» WHAT THE EXERCISE ASKS: Go through the data below and copy it exactly, skipping every picture.

════════

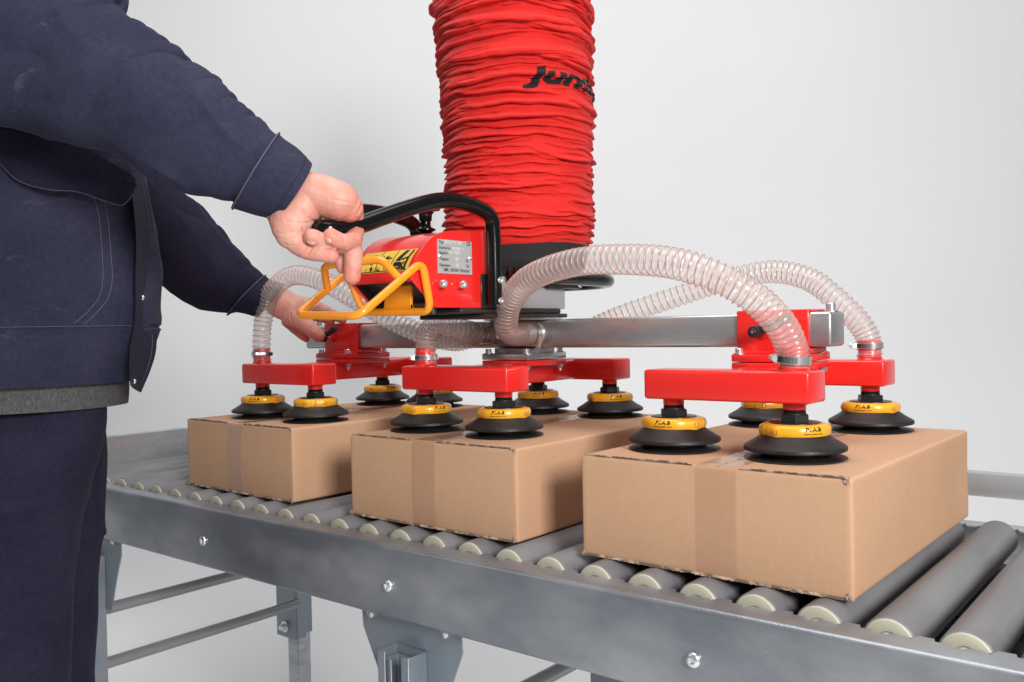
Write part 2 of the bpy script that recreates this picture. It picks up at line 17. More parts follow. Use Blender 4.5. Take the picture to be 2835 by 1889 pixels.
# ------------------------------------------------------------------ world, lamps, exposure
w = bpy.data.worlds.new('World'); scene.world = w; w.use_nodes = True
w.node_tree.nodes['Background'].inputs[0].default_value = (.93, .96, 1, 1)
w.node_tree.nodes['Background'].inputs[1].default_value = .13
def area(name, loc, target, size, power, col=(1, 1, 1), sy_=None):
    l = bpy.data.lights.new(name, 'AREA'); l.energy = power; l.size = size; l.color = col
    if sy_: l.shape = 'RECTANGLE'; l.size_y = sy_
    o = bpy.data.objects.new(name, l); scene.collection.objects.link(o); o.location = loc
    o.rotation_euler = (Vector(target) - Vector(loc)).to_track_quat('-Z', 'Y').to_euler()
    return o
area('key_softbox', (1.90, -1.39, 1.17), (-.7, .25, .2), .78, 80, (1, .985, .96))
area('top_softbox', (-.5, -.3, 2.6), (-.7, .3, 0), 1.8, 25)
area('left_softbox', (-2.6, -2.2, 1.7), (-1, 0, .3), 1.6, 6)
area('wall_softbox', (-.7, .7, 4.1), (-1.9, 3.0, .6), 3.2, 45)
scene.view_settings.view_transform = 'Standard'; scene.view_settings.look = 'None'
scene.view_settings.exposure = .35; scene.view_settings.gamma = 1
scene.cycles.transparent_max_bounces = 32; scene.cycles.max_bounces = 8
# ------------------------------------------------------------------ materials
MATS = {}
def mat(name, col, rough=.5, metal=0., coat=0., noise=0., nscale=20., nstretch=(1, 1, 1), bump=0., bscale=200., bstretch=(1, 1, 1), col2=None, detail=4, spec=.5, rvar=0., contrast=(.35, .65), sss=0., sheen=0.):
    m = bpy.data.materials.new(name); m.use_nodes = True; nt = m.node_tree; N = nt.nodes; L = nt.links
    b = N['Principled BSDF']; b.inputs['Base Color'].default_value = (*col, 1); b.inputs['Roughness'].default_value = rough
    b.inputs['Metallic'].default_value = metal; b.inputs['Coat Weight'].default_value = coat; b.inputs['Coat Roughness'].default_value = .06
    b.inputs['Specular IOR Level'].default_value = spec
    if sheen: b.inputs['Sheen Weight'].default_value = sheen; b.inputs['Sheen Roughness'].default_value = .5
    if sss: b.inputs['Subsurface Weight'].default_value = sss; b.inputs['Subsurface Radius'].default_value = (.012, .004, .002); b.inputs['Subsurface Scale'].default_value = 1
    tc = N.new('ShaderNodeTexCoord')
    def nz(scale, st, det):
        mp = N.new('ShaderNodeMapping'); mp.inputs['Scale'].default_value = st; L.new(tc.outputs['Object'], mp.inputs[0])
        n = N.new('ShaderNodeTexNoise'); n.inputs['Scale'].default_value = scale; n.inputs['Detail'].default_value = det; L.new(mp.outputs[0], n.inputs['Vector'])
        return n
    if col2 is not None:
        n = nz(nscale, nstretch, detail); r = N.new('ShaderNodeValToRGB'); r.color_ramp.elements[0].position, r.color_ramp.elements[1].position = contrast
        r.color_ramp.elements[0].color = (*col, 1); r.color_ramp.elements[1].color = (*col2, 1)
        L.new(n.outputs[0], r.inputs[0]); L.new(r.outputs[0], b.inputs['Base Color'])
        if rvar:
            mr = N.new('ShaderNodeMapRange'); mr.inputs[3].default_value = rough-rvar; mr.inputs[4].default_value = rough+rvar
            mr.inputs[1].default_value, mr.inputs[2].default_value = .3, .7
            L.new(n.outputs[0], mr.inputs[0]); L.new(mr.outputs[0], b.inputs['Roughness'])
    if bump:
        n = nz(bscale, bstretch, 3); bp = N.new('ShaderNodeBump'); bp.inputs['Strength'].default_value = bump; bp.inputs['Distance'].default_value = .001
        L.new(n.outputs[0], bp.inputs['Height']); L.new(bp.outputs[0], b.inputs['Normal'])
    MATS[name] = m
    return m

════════

» ANSWER TO THIS TASK:
Write part 2 of the bpy script that recreates this picture. It picks up at line 17. More parts follow. Use Blender 4.5. Take the picture to be 2835 by 1889 pixels.
# ------------------------------------------------------------------ world, lamps, exposure
w = bpy.data.worlds.new('World'); scene.world = w; w.use_nodes = True
w.node_tree.nodes['Background'].inputs[0].default_value = (.93, .96, 1, 1)
w.node_tree.nodes['Background'].inputs[1].default_value = .13
def area(name, loc, target, size, power, col=(1, 1, 1), sy_=None):
    l = bpy.data.lights.new(name, 'AREA'); l.energy = power; l.size = size; l.color = col
    if sy_: l.shape = 'RECTANGLE'; l.size_y = sy_
    o = bpy.data.objects.new(name, l); scene.collection.objects.link(o); o.location = loc
    o.rotation_euler = (Vector(target) - Vector(loc)).to_track_quat('-Z', 'Y').to_euler()
    return o
area('key_softbox', (1.90, -1.39, 1.17), (-.7, .25, .2), .78, 80, (1, .985, .96))
area('top_softbox', (-.5, -.3, 2.6), (-.7, .3, 0), 1.8, 25)
area('left_softbox', (-2.6, -2.2, 1.7), (-1, 0, .3), 1.6, 6)
area('wall_softbox', (-.7, .7, 4.1), (-1.9, 3.0, .6), 3.2, 45)
scene.view_settings.view_transform = 'Standard'; scene.view_settings.look = 'None'
scene.view_settings.exposure = .35; scene.view_settings.gamma = 1
scene.cycles.transparent_max_bounces = 32; scene.cycles.max_bounces = 8
# ------------------------------------------------------------------ materials
MATS = {}
def mat(name, col, rough=.5, metal=0., coat=0., noise=0., nscale=20., nstretch=(1, 1, 1), bump=0., bscale=200., bstretch=(1, 1, 1), col2=None, detail=4, spec=.5, rvar=0., contrast=(.35, .65), sss=0., sheen=0.):
    m = bpy.data.materials.new(name); m.use_nodes = True; nt = m.node_tree; N = nt.nodes; L = nt.links
    b = N['Principled BSDF']; b.inputs['Base Color'].default_value = (*col, 1); b.inputs['Roughness'].default_value = rough
    b.inputs['Metallic'].default_value = metal; b.inputs['Coat Weight'].default_value = coat; b.inputs['Coat Roughness'].default_value = .06
    b.inputs['Specular IOR Level'].default_value = spec
    if sheen: b.inputs['Sheen Weight'].default_value = sheen; b.inputs['Sheen Roughness'].default_value = .5
    if sss: b.inputs['Subsurface Weight'].default_value = sss; b.inputs['Subsurface Radius'].default_value = (.012, .004, .002); b.inputs['Subsurface Scale'].default_value = 1
    tc = N.new('ShaderNodeTexCoord')
    def nz(scale, st, det):
        mp = N.new('ShaderNodeMapping'); mp.inputs['Scale'].default_value = st; L.new(tc.outputs['Object'], mp.inputs[0])
        n = N.new('ShaderNodeTexNoise'); n.inputs['Scale'].default_value = scale; n.inputs['Detail'].default_value = det; L.new(mp.outputs[0], n.inputs['Vector'])
        return n
    if col2 is not None:
        n = nz(nscale, nstretch, detail); r = N.new('ShaderNodeValToRGB'); r.color_ramp.elements[0].position, r.color_ramp.elements[1].position = contrast
        r.color_ramp.elements[0].color = (*col, 1); r.color_ramp.elements[1].color = (*col2, 1)
        L.new(n.outputs[0], r.inputs[0]); L.new(r.outputs[0], b.inputs['Base Color'])
        if rvar:
            mr = N.new('ShaderNodeMapRange'); mr.inputs[3].default_value = rough-rvar; mr.inputs[4].default_value = rough+rvar
            mr.inputs[1].default_value, mr.inputs[2].default_value = .3, .7
            L.new(n.outputs[0], mr.inputs[0]); L.new(mr.outputs[0], b.inputs['Roughness'])
    if bump:
        n = nz(bscale, bstretch, 3); bp = N.new('ShaderNodeBump'); bp.inputs['Strength'].default_value = bump; bp.inputs['Distance'].default_value = .001
        L.new(n.outputs[0], bp.inputs['Height']); L.new(bp.outputs[0], b.inputs['Normal'])
    MATS[name] = m
    return m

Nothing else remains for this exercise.